Saturday, January 9, 2010

Pride and Prejudice and Mussels

The California Coast looked as English as it ever does: green hillsides with purple flowers, that if you squinted, and looked directly into the sunlight and swayed a little, could be mistaken for foxglove...if only you swatted away the clouds of hummingbirds, of which Europe is entirely devoid.

 The conditions were suitably early 19th century.  Smoke curled out of the chimneys, smoke from our wood stoves, the only source of heat in our little cabins.  And light came from our candles and lanterns.  We ran outside to fetch the cooking water.
And were not great 19th century themes evoked when we set out with pocket knives and a Trader Joe's bag to harvest mussels?  There was Dickensian child labor in perilous conditions. 

There was child against nature.

The theme of children's downfall due to bad parenting, prominent in Pride and Prejudice, was conspicuously absent.  Ahem.  Even though there was blood

and sweat and (almost) tears when a wave nearly swept away the harvest in its bag. 
Oh dear, scratch the blood, sweat and tears.  Wrong century.

There was success through hard work and perseverance.  Getting barnacles off mussels is as arduous as running any cotton loom,

but in the California sunshine, less likely to cause rickets.

The pride of the harvesters spurred them on to sample their harvest.

But the prejudice of those who had been too young to participate in the harvest

held sway and they would not partake in the feast.

All in all it was a trip worthy of a novel.

But all it gets is a blog post.


Stefaneener said...

One does one's best, doesn't one?

Pedant said...

Wikipedia says Teddy Roosevelt used "Blood, toil, tears and sweat" in 1897 and that Churchill may have gotten it from him.
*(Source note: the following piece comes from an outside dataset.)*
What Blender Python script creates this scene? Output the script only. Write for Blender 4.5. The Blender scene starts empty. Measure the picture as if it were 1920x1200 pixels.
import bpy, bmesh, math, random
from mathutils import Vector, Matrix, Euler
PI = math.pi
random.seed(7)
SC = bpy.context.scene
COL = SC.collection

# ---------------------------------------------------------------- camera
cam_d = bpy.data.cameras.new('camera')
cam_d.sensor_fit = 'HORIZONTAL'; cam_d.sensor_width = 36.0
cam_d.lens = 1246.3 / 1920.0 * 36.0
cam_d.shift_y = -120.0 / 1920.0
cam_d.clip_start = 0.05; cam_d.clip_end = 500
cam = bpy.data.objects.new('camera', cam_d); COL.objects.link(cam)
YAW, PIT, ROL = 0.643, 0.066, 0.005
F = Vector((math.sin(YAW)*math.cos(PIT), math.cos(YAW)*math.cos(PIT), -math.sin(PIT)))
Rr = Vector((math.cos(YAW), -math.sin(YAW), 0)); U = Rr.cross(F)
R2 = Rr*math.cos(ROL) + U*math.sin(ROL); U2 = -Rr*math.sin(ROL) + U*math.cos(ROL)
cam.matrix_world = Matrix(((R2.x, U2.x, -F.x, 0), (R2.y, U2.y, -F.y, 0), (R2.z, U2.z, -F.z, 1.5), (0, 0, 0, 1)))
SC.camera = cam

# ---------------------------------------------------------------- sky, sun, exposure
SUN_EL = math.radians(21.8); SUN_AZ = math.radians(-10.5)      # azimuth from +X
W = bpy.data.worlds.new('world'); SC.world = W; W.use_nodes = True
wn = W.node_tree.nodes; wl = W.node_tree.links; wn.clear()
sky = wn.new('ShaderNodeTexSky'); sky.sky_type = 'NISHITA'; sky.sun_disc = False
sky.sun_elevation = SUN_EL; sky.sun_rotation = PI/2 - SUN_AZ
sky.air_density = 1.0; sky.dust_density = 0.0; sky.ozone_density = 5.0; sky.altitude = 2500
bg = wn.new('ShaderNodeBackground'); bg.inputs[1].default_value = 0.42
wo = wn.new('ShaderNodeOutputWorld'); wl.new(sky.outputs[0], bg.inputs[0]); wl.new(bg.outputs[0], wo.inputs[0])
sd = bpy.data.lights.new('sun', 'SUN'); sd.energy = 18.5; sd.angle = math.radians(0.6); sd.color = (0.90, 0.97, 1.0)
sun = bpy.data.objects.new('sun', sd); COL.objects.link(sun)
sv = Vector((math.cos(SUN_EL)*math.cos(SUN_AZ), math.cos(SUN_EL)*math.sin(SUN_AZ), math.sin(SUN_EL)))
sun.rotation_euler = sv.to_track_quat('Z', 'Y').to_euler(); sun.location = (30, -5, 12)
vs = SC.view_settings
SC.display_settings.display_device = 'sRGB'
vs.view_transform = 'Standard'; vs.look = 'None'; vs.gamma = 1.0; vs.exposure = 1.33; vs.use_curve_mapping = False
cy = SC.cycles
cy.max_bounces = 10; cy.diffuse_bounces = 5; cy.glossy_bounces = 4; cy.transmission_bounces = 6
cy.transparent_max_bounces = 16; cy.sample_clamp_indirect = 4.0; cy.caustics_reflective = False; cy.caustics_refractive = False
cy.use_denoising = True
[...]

So, it's (barely and arguably) 19th century after all.

Kristin said...

What a great experience for the kids. --So daring to venture down those slippery rocks and harvest mussels.

I thought it was funny how the worry was to save the bag of mussels, when I was thinking that you were lucky the kids didn't get swept into the ocean. That is always my fear when mine are standing on rock-water breakers next to our wicked and beautiful Pacific Ocean. What did you think of the taste?

Susan said...

Stefani, ah one does try.

Pedant, I knew it had a 19th century ring! Thanks for commenting.

Kristin, I was with you--I was shouting down, "You are more important than a bag of mussels!" I am not a huge mussel fan. I never order them. Maybe because I read this in Kitchen Confidential, warning this contains language not usually found in my blog:

"I don't eat mussels in restaurants... More often than not, mussels are allowed to wallow in their own foul-smelling piss... I have had the misfortune to eat a single bad mussel... sent me crawling to the bathroom shitting like a mink, clutching my stomach and projectile vomiting."

But ours were cooked just right (thanks to my friend Judith) and delicious. Evelyn woke up in the night with a stomachache, but nothing came of it. Whew.

patricia said...

Other than the beautiful scenery, the impressiveness of the task at hand and the deft weaving-in of literature, what amazes me most in this post is the fact there are no hummingbirds in Europe! Really? Poor Europe!

Susan said...

Tricia, you crack me up! I feel sorry for Europe, too. Hummingbirds are our little American treasure.

The Stone Age Techie said...

Great post!
I'm wondering, was Europe always devoid of hummingbirds? Was there some kind of mass immigration or extinction, long in the past, or are hummingbirds simply an American thing?
I also was thinking, not about the bag of mussels getting swiped by the ocean, but the girls :-)

AM said...

Operating a cotton gin is apparently one of those "weird jobs that pay six figures." FYI.

Anonymous said...

and a great blog post at that! now I'm hungry for mussels. with butter, and white wine... and garlic. or you know, just fresh from the sea! and yes, that could could be the english coast! beautiful!

Susan said...

Karen, you made me curious and I did a little research. Turns out that hummingbirds went extinct in Europe and Asia. 30 million year old hummingbird fossils were found in Germany a few years ago.

AM, holy cow! I'll train my kids to work a cotton gin, then. But a gin (for separating seeds from the cotton) is not a loom (for weaving cloth). The loom has been around for 10,000 years and the gin for 200.

Barbara, I hope I didn't make you miss the English coast!